### Work required
Give the lines of the material verbatim, from the first line to the line with "cam_data.clip_end = 200000", including both.

### Part of a data file

^^^^

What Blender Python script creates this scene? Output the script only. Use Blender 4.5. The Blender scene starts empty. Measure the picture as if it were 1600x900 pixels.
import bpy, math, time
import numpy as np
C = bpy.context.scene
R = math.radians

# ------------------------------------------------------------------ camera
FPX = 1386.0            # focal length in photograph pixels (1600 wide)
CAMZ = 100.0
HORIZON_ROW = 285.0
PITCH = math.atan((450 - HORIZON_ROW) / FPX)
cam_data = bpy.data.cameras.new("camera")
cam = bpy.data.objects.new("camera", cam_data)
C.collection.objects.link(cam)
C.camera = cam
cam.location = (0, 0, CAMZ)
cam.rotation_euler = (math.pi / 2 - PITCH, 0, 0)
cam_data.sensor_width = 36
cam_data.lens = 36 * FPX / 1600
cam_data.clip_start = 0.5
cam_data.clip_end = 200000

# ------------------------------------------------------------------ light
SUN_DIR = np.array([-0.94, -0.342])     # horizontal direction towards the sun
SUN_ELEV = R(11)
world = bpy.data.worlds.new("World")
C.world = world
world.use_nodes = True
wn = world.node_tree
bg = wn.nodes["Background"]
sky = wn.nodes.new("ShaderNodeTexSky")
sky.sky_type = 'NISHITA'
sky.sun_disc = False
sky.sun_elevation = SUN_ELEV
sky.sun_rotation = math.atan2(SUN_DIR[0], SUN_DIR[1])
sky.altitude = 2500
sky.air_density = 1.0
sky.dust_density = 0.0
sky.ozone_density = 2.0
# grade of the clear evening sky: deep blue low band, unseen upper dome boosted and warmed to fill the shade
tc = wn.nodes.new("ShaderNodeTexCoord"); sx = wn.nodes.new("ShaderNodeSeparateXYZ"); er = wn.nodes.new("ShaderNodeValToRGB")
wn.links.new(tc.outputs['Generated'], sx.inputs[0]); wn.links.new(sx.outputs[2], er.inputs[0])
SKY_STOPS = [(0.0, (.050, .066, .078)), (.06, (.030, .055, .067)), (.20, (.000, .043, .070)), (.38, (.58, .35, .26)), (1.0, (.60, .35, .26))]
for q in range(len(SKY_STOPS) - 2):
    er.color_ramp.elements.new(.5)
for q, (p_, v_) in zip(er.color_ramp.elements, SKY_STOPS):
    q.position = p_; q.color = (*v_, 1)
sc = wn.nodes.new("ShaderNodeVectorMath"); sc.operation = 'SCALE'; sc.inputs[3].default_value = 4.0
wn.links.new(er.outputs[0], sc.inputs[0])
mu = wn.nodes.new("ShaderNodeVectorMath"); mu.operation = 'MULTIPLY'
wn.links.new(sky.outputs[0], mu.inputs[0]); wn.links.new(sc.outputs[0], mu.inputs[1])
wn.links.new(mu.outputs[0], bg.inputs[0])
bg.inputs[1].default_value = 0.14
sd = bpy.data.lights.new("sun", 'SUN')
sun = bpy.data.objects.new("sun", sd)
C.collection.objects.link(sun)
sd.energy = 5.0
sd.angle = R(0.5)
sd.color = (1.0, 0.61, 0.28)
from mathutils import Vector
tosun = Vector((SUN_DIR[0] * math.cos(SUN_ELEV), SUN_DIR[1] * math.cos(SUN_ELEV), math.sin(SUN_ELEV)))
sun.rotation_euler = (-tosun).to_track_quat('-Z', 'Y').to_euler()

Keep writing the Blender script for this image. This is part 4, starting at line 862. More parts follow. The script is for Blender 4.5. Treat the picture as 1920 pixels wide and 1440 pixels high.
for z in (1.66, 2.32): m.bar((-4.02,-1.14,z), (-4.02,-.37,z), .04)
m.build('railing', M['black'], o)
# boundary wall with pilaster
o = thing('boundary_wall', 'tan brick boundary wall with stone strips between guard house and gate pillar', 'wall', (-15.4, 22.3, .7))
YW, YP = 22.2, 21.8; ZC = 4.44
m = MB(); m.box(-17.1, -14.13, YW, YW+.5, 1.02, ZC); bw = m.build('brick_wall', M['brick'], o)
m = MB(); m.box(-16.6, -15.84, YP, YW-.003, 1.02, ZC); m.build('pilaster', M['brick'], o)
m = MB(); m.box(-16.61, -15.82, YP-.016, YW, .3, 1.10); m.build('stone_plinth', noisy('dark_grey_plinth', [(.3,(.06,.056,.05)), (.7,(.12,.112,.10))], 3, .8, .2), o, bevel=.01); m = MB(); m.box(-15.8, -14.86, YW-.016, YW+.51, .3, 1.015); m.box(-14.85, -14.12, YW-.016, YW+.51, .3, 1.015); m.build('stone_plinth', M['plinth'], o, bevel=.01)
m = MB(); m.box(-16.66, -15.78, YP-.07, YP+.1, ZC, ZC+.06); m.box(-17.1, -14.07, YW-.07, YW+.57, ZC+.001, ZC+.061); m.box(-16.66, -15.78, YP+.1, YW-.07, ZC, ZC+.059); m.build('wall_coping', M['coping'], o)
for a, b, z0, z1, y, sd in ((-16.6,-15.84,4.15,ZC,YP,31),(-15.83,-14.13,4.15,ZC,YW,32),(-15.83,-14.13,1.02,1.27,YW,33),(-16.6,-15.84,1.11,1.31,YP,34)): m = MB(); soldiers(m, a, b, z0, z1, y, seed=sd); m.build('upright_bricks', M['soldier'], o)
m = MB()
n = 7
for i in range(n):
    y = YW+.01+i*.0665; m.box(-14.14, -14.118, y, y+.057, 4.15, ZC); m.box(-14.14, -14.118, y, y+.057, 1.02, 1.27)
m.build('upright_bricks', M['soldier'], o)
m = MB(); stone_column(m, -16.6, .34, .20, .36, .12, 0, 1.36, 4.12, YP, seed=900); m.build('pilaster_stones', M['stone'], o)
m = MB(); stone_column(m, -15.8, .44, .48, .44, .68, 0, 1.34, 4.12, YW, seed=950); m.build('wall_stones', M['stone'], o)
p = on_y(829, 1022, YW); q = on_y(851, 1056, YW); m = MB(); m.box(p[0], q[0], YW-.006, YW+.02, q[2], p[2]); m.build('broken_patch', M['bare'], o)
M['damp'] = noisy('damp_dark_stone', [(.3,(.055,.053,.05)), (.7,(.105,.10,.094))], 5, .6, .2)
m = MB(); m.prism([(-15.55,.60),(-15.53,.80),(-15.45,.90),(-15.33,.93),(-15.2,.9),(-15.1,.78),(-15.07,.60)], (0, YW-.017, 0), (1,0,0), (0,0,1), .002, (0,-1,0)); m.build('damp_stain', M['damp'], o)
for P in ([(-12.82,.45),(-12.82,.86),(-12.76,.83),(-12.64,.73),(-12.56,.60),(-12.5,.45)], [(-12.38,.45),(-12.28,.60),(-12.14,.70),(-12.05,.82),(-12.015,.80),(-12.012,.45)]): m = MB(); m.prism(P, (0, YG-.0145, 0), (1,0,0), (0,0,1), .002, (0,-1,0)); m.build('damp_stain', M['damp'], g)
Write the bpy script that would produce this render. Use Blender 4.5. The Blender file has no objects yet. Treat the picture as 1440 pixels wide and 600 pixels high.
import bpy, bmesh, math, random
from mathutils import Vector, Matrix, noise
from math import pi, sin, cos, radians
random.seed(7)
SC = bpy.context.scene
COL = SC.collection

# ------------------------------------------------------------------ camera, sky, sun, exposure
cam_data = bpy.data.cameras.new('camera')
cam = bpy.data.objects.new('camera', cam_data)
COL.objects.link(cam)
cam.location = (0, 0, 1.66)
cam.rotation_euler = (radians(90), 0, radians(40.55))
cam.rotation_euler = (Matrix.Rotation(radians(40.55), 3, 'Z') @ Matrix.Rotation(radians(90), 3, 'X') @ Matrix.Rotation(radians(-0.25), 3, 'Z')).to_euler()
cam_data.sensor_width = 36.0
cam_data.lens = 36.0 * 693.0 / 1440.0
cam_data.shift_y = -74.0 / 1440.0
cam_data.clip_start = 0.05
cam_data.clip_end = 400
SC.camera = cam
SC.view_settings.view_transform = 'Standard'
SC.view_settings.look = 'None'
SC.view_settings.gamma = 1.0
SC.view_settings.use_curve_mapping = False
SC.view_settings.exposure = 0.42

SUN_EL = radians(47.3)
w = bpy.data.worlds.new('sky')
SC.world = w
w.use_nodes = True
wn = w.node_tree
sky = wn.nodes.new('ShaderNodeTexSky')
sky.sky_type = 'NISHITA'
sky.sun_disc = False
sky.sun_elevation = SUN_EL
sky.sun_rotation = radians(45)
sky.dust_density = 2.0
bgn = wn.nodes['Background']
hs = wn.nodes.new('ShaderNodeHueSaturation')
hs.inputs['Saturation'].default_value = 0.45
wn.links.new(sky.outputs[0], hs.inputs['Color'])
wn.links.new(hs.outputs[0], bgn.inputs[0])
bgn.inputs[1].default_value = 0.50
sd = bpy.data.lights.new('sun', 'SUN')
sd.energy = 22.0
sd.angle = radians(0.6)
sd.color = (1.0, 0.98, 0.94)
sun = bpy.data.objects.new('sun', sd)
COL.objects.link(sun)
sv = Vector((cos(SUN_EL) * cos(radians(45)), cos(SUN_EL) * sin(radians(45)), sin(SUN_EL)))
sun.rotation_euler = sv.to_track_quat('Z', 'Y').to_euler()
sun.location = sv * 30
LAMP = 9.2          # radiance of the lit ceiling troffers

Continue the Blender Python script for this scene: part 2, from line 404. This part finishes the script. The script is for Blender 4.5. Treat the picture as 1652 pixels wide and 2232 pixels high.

^^^^

### Solution
What Blender Python script creates this scene? Output the script only. Use Blender 4.5. The Blender scene starts empty. Measure the picture as if it were 1600x900 pixels.
import bpy, math, time
import numpy as np
C = bpy.context.scene
R = math.radians

# ------------------------------------------------------------------ camera
FPX = 1386.0            # focal length in photograph pixels (1600 wide)
CAMZ = 100.0
HORIZON_ROW = 285.0
PITCH = math.atan((450 - HORIZON_ROW) / FPX)
cam_data = bpy.data.cameras.new("camera")
cam = bpy.data.objects.new("camera", cam_data)
C.collection.objects.link(cam)
C.camera = cam
cam.location = (0, 0, CAMZ)
cam.rotation_euler = (math.pi / 2 - PITCH, 0, 0)
cam_data.sensor_width = 36
cam_data.lens = 36 * FPX / 1600
cam_data.clip_start = 0.5
cam_data.clip_end = 200000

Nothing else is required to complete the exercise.